19 Feb. 2013 - Liisa Nevalainen

Seminar Liisa Nevalainen

Sedimentary invertebrate remains disentangle long‐term hydrolimnological changes in Austrian mountain lakes

Presenta: Liisa Nevalainen (Department of Environmental Sciences, University of Helsinki, Finland)

Mountain lakes in the Austrian Alps were investigated with the paleolimnological approach. The aim was to utilize sedimentary invertebrate assemblages (Chironomidae, Cladocera, Oribatida) to infer hydrolimnological alterations under the post Little Ice Age (LIA) climate warming. Short sediment sequences were cored from three case study lakes across the tree‐line: Oberer Landschitzsee, Twenger Almsee, and Moaralmsee, and a surface sediment dataset was sampled from Moaralmsee. In Moaralmsee, intralake calibration models based on subfossil invertebrate assemblages and linear models based on oribatid mites and loss‐on‐ignition were used to reconstruct past lake level fluctuations. The inferred lake level trends strongly correlated with each other showing periods of low lake level for ca. 1600‐1650 AD and 1700‐1900 AD, and high lake level ca. 1650‐1700 AD and 1900 AD‐present.
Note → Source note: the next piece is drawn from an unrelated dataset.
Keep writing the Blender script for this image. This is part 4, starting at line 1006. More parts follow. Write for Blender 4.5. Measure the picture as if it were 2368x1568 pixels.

The sediment profile from Oberer Landschitzsee showed a complete and simultaneous invertebrate community turnover from ca. 1850 AD onward. The faunal shifts corresponded with reduced benthic quality, higher organic content of the sediment, and the progressive climate warming, superimposed with Alpine land‐use changes, that likely were indicative of changes in summer stratification. In Twenger Almsee, there was a threshold crossed at ca. 1850 AD, when invertebrate taxa tolerant of oxygen deficiency disappeared, oxybiontic taxa began to dominate, and the zooplankton community exhibited a species turnover. These ecological changes were most likely caused by improved oxygen conditions following the deepening of the depth of the summer stratification layer, and ultimately driven by the increased air temperatures. Overall, the collective core results showed significant community shifts in all the three case study lakes around 1850‐1900 AD and pronouncedly during the late 20th century, coinciding with the Alpine temperature increase and suggesting that significant climate‐driven hydrolimnological and ecological thresholds have been crossed.